— PROBLEM —
Show every line containing "part" by copying it.
INFORMATION SUPPLIED start
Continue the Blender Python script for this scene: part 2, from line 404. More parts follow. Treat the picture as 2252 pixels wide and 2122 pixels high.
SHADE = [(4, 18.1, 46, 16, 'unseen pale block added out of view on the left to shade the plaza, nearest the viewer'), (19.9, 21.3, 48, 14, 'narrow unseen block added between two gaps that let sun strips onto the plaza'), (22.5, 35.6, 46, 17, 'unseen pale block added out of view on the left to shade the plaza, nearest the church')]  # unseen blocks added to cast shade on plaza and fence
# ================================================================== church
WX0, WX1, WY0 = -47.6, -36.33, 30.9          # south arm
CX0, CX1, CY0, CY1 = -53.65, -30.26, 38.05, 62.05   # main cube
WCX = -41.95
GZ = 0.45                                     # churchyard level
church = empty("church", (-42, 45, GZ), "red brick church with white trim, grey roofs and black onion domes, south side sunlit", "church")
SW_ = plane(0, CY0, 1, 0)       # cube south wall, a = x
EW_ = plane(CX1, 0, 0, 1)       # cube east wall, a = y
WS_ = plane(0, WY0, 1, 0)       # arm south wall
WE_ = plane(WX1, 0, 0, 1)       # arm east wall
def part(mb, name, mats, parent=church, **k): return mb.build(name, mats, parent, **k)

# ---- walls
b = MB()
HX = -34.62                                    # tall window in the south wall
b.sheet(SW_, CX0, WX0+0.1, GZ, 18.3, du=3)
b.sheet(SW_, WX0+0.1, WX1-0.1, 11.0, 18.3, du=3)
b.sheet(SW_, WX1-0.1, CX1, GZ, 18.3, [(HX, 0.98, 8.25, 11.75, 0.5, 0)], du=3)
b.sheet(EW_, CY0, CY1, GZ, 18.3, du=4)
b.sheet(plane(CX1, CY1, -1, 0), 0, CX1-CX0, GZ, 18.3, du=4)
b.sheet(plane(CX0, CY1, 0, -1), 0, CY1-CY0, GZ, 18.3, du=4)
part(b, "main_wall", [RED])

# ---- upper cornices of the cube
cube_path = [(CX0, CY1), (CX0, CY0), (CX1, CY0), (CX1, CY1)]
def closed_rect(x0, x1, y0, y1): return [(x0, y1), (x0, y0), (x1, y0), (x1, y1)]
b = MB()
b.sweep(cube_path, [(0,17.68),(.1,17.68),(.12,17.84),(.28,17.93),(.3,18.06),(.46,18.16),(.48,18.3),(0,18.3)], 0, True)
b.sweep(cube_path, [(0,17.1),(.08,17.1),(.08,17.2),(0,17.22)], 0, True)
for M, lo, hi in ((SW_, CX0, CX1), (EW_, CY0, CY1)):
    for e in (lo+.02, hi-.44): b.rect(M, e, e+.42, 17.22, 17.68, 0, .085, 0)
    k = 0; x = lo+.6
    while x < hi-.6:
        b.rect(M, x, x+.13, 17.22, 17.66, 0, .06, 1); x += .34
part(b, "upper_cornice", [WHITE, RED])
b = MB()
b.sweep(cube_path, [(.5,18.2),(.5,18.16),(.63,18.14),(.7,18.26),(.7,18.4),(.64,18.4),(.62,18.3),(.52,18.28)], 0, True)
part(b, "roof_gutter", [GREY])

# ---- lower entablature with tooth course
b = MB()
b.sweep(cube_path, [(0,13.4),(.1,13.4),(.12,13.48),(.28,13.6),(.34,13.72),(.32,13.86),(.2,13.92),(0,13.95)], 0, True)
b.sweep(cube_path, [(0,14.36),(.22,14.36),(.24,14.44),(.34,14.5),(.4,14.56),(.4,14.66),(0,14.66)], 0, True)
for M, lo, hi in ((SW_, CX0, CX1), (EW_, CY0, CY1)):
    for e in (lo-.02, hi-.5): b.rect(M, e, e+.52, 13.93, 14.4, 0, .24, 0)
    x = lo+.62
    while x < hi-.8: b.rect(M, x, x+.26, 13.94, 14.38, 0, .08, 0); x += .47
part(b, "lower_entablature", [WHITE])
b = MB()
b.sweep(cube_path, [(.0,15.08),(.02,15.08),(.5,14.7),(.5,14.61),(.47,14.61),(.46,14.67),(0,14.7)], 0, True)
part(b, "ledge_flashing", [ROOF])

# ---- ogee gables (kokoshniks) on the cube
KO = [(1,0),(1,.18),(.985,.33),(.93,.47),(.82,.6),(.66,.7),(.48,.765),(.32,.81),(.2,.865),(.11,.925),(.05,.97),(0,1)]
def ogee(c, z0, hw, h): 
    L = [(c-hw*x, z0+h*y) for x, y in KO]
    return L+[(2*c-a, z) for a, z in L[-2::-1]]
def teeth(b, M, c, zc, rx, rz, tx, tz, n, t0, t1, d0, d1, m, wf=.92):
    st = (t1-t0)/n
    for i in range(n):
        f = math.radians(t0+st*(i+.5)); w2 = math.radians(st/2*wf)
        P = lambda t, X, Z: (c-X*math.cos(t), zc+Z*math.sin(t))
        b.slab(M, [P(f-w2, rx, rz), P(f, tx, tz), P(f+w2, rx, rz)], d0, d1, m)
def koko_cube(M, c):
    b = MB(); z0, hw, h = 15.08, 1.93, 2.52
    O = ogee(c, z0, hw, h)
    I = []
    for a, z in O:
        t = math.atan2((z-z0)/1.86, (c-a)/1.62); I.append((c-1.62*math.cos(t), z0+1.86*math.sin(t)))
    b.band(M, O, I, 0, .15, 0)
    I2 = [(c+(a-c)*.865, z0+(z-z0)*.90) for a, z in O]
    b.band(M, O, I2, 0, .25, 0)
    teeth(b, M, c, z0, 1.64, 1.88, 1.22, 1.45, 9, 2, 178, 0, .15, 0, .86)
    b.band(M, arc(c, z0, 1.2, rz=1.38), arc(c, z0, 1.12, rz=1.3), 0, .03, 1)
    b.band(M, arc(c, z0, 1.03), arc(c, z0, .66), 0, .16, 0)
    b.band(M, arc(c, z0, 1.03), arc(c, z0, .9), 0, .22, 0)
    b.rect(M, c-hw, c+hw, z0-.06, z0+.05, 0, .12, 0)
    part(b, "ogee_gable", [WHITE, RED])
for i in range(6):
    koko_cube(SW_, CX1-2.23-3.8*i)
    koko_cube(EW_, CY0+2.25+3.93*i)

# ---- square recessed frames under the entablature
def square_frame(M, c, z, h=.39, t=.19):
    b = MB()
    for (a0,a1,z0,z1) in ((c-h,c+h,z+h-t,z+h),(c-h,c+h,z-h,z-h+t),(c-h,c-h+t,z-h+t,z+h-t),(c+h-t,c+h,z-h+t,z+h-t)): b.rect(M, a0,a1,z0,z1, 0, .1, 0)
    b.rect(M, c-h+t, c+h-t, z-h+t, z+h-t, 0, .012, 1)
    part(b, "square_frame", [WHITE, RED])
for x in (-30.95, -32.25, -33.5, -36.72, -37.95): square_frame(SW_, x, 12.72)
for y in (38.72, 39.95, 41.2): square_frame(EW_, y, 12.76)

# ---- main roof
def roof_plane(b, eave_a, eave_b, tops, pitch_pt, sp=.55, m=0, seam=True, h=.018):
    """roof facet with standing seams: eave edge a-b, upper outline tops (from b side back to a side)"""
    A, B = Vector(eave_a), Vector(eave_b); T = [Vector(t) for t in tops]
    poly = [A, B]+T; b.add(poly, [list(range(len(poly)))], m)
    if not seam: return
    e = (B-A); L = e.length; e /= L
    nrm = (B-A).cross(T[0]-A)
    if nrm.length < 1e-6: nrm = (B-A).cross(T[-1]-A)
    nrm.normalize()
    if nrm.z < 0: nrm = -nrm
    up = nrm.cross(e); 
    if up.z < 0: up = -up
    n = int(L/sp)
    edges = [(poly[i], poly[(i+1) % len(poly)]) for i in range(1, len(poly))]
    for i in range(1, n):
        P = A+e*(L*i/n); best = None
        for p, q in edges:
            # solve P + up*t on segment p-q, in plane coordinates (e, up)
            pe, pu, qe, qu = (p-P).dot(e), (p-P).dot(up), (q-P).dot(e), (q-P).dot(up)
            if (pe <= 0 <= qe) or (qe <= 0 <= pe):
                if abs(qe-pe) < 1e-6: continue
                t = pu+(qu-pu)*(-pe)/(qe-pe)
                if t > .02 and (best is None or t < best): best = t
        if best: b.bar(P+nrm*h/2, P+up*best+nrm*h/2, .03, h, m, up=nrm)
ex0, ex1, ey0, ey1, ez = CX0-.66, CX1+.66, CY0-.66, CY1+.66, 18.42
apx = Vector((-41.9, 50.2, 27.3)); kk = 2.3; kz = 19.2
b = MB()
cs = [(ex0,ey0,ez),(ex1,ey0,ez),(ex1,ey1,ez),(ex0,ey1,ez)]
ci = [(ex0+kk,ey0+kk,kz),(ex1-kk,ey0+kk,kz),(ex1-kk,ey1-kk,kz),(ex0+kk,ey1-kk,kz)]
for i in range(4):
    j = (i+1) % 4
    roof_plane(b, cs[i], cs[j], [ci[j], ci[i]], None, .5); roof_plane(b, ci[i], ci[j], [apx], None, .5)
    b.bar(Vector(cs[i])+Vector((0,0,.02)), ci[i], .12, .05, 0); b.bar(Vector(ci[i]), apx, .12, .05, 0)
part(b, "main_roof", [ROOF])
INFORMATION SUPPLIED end
— ANSWER TO THE TASK —
Continue the Blender Python script for this scene: part 2, from line 404. More parts follow. Treat the picture as 2252 pixels wide and 2122 pixels high.
def part(mb, name, mats, parent=church, **k): return mb.build(name, mats, parent, **k)
part(b, "main_wall", [RED])
part(b, "upper_cornice", [WHITE, RED])
part(b, "roof_gutter", [GREY])
part(b, "lower_entablature", [WHITE])
part(b, "ledge_flashing", [ROOF])
    part(b, "ogee_gable", [WHITE, RED])
    part(b, "square_frame", [WHITE, RED])
part(b, "main_roof", [ROOF])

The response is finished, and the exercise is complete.